### Information shown:
====

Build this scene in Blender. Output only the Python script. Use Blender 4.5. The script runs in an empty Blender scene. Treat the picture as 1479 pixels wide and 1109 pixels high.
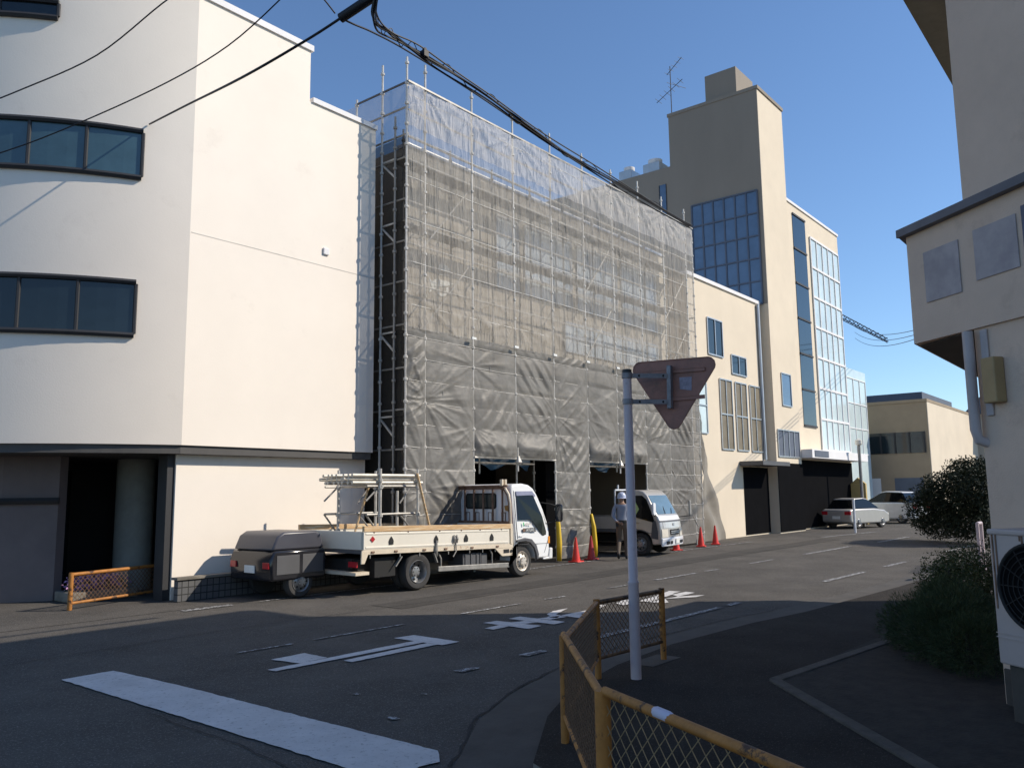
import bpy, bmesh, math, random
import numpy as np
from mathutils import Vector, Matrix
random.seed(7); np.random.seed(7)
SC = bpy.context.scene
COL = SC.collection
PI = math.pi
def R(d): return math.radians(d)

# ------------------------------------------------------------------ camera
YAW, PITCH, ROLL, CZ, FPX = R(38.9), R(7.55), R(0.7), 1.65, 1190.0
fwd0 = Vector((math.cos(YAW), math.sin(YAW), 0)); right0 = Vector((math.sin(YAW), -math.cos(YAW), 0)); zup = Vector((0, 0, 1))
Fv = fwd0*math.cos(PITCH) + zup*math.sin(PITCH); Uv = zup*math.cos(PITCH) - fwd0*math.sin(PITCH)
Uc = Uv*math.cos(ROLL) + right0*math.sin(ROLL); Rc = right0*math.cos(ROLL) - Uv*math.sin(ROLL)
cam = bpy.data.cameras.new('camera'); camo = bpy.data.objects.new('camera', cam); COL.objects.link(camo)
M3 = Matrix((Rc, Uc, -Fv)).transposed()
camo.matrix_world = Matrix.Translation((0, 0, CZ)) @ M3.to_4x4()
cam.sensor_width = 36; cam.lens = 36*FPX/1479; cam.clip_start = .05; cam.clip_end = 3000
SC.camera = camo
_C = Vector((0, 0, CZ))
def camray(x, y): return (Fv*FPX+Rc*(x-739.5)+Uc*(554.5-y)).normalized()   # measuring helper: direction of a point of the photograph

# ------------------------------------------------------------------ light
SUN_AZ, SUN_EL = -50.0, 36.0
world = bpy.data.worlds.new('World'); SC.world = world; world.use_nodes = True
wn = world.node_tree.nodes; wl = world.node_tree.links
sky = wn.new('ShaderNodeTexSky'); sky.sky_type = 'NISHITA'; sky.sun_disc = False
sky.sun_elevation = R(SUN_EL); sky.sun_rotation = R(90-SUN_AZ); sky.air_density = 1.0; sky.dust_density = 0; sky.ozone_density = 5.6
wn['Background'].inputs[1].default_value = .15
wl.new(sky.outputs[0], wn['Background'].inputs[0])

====

### Task instructions:
Go through the listing above and write it out again exactly, dropping the pictures.

### Solved exercise:
Build this scene in Blender. Output only the Python script. Use Blender 4.5. The script runs in an empty Blender scene. Treat the picture as 1479 pixels wide and 1109 pixels high.
import bpy, bmesh, math, random
import numpy as np
from mathutils import Vector, Matrix
random.seed(7); np.random.seed(7)
SC = bpy.context.scene
COL = SC.collection
PI = math.pi
def R(d): return math.radians(d)

# ------------------------------------------------------------------ camera
YAW, PITCH, ROLL, CZ, FPX = R(38.9), R(7.55), R(0.7), 1.65, 1190.0
fwd0 = Vector((math.cos(YAW), math.sin(YAW), 0)); right0 = Vector((math.sin(YAW), -math.cos(YAW), 0)); zup = Vector((0, 0, 1))
Fv = fwd0*math.cos(PITCH) + zup*math.sin(PITCH); Uv = zup*math.cos(PITCH) - fwd0*math.sin(PITCH)
Uc = Uv*math.cos(ROLL) + right0*math.sin(ROLL); Rc = right0*math.cos(ROLL) - Uv*math.sin(ROLL)
cam = bpy.data.cameras.new('camera'); camo = bpy.data.objects.new('camera', cam); COL.objects.link(camo)
M3 = Matrix((Rc, Uc, -Fv)).transposed()
camo.matrix_world = Matrix.Translation((0, 0, CZ)) @ M3.to_4x4()
cam.sensor_width = 36; cam.lens = 36*FPX/1479; cam.clip_start = .05; cam.clip_end = 3000
SC.camera = camo
_C = Vector((0, 0, CZ))
def camray(x, y): return (Fv*FPX+Rc*(x-739.5)+Uc*(554.5-y)).normalized()   # measuring helper: direction of a point of the photograph

# ------------------------------------------------------------------ light
SUN_AZ, SUN_EL = -50.0, 36.0
world = bpy.data.worlds.new('World'); SC.world = world; world.use_nodes = True
wn = world.node_tree.nodes; wl = world.node_tree.links
sky = wn.new('ShaderNodeTexSky'); sky.sky_type = 'NISHITA'; sky.sun_disc = False
sky.sun_elevation = R(SUN_EL); sky.sun_rotation = R(90-SUN_AZ); sky.air_density = 1.0; sky.dust_density = 0; sky.ozone_density = 5.6
wn['Background'].inputs[1].default_value = .15
wl.new(sky.outputs[0], wn['Background'].inputs[0])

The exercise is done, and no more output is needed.